◆ THE EXERCISE
Identify the lines bearing the string "wide" and gather them.
--------------------
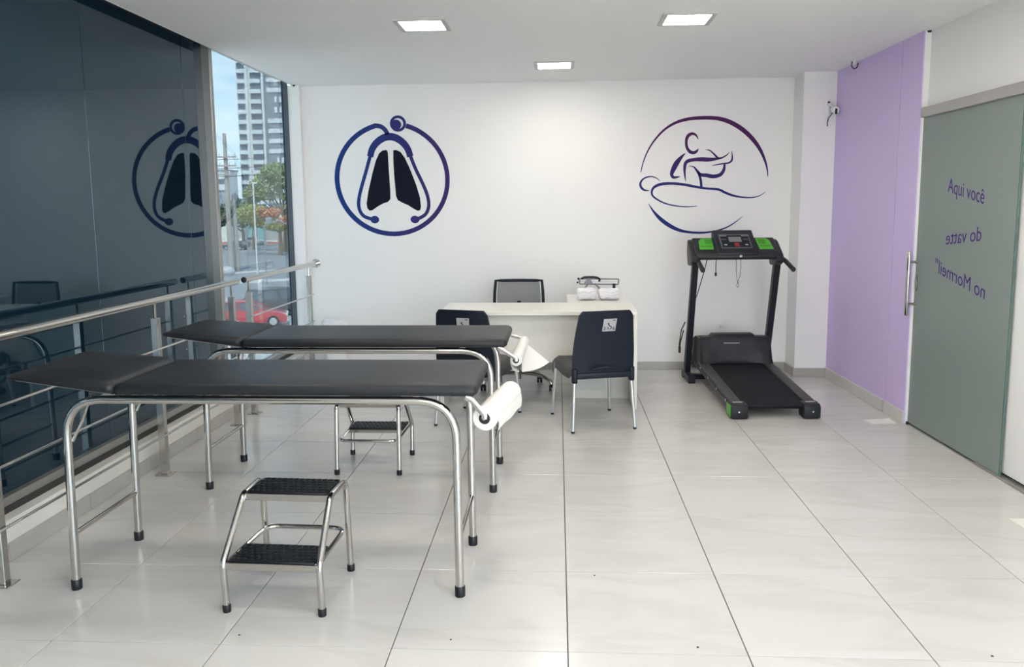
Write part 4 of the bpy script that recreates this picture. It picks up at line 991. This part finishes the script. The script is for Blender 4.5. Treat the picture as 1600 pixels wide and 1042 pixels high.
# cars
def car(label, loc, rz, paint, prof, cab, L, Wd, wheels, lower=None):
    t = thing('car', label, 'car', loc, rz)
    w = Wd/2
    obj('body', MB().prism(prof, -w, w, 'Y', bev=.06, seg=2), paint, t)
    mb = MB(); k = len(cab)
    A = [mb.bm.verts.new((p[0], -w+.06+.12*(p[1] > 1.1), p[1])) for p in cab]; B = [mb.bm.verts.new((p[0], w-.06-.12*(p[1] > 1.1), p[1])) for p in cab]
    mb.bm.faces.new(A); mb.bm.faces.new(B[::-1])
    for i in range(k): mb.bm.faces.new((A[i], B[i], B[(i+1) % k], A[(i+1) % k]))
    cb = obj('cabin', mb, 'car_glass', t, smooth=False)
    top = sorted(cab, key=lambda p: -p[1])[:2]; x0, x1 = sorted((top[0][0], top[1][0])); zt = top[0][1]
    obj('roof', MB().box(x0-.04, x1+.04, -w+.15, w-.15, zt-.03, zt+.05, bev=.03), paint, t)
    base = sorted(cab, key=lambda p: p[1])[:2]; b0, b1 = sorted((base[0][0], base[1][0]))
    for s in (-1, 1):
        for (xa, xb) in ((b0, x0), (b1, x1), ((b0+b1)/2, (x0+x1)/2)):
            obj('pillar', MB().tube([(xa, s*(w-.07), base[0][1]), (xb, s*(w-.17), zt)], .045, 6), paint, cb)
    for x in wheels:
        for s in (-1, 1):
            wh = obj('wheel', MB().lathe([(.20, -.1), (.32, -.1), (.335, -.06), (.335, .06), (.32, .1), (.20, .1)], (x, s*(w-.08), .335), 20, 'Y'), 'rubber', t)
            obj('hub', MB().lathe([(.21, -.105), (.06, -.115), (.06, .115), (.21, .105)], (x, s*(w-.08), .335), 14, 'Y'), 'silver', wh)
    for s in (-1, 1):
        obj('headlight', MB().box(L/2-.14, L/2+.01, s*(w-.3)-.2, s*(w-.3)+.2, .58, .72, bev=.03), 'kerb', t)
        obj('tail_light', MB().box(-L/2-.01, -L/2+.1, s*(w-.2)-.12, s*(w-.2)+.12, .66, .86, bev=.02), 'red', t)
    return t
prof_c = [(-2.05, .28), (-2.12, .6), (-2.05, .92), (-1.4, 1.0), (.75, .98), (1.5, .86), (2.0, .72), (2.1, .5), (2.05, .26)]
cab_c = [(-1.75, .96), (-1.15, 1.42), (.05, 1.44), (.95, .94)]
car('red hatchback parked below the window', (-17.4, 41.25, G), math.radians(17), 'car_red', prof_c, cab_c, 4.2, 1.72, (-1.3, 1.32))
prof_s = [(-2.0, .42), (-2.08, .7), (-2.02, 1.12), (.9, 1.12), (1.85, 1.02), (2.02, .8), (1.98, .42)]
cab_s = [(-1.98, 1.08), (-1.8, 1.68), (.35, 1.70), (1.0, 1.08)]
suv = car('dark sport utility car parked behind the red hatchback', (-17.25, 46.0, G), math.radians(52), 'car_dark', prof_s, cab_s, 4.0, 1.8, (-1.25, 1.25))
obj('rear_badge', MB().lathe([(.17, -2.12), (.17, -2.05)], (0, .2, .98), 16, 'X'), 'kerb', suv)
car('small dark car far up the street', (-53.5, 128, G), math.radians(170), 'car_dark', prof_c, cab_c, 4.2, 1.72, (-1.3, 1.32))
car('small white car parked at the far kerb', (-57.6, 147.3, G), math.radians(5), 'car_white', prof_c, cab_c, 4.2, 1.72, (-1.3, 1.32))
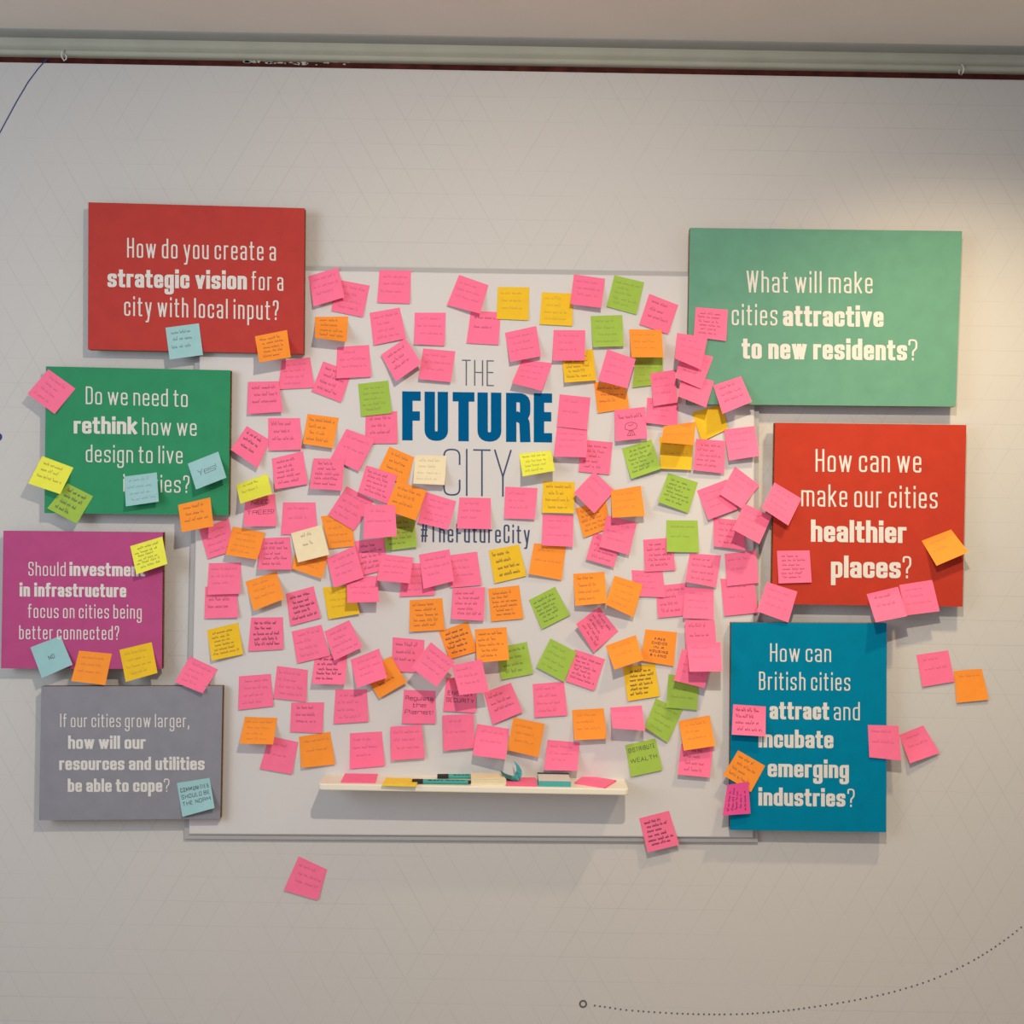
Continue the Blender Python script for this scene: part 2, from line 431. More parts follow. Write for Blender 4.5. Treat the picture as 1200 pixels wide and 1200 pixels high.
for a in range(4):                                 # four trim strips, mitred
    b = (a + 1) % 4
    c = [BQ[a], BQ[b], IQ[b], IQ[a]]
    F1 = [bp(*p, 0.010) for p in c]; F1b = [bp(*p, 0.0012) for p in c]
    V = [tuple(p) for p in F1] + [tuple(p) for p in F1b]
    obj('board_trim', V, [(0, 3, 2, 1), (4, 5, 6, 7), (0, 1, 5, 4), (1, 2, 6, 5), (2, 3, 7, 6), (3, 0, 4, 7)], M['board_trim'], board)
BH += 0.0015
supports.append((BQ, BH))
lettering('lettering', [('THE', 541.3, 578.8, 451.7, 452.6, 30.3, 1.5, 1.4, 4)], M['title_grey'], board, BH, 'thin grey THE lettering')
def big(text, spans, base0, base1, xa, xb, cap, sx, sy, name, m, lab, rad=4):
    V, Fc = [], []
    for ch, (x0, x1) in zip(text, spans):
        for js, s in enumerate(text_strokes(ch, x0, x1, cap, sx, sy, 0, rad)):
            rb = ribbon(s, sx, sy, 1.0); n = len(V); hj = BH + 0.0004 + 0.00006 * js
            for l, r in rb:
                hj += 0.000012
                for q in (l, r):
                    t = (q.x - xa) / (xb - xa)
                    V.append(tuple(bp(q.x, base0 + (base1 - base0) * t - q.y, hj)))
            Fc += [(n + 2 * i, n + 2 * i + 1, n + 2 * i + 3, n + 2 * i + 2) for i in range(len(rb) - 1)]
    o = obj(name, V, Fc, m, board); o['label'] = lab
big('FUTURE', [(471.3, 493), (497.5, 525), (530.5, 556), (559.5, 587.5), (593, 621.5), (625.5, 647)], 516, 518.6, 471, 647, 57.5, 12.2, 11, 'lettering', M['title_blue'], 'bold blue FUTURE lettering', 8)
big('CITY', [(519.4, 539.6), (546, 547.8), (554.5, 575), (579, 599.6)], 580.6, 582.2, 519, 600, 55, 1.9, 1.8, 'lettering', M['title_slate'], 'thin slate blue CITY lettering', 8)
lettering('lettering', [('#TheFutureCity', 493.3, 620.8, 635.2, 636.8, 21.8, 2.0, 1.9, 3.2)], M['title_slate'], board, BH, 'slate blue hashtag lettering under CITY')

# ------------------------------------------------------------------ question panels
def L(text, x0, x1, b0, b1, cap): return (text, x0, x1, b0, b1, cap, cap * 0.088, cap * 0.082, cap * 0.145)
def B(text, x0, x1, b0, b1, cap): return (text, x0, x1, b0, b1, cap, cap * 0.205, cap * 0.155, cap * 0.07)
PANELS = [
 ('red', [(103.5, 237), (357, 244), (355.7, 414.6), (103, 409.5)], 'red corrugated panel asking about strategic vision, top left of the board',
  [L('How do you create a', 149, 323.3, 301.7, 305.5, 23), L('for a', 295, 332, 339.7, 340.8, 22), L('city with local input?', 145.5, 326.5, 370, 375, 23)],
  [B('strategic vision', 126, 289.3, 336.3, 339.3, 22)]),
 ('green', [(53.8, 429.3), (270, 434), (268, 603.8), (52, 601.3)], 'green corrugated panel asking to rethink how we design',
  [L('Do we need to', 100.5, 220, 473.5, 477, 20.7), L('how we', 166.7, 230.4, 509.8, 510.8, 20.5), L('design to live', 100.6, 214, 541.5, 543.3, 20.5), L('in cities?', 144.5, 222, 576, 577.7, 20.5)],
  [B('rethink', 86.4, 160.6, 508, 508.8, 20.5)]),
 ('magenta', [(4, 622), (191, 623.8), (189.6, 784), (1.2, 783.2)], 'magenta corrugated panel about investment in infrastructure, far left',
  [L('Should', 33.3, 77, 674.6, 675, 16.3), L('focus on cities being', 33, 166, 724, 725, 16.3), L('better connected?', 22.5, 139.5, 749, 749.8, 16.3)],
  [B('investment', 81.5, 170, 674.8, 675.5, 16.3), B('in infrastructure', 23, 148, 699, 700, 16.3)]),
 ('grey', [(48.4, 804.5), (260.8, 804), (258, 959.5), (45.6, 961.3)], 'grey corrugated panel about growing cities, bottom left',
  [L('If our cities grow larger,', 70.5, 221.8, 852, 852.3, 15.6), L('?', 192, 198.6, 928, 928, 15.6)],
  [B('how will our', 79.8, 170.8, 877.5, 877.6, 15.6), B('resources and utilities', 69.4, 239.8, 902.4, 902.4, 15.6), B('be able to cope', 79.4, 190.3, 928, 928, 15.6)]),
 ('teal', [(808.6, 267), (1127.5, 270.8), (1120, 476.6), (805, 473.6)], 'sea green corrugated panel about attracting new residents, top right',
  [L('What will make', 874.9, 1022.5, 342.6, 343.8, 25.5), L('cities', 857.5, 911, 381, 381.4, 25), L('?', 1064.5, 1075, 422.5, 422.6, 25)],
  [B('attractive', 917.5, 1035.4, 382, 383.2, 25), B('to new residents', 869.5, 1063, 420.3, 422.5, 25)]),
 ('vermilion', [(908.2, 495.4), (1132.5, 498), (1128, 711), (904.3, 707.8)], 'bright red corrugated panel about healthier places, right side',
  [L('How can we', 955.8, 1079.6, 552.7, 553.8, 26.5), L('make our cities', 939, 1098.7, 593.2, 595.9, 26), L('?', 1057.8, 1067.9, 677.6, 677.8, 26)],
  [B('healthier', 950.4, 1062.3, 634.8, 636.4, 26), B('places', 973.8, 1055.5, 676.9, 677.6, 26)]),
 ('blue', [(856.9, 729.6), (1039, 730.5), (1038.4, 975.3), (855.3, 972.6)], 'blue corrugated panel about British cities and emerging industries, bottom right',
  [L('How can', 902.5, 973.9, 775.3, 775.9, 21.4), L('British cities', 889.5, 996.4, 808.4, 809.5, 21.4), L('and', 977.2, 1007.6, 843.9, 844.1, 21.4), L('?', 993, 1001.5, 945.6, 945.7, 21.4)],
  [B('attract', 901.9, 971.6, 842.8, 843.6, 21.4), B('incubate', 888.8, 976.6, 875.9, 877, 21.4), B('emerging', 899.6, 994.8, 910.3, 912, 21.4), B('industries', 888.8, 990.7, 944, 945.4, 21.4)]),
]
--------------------
◆ THE RESULT
Write part 4 of the bpy script that recreates this picture. It picks up at line 991. This part finishes the script. The script is for Blender 4.5. Treat the picture as 1600 pixels wide and 1042 pixels high.
Continue the Blender Python script for this scene: part 2, from line 431. More parts follow. Write for Blender 4.5. Treat the picture as 1200 pixels wide and 1200 pixels high.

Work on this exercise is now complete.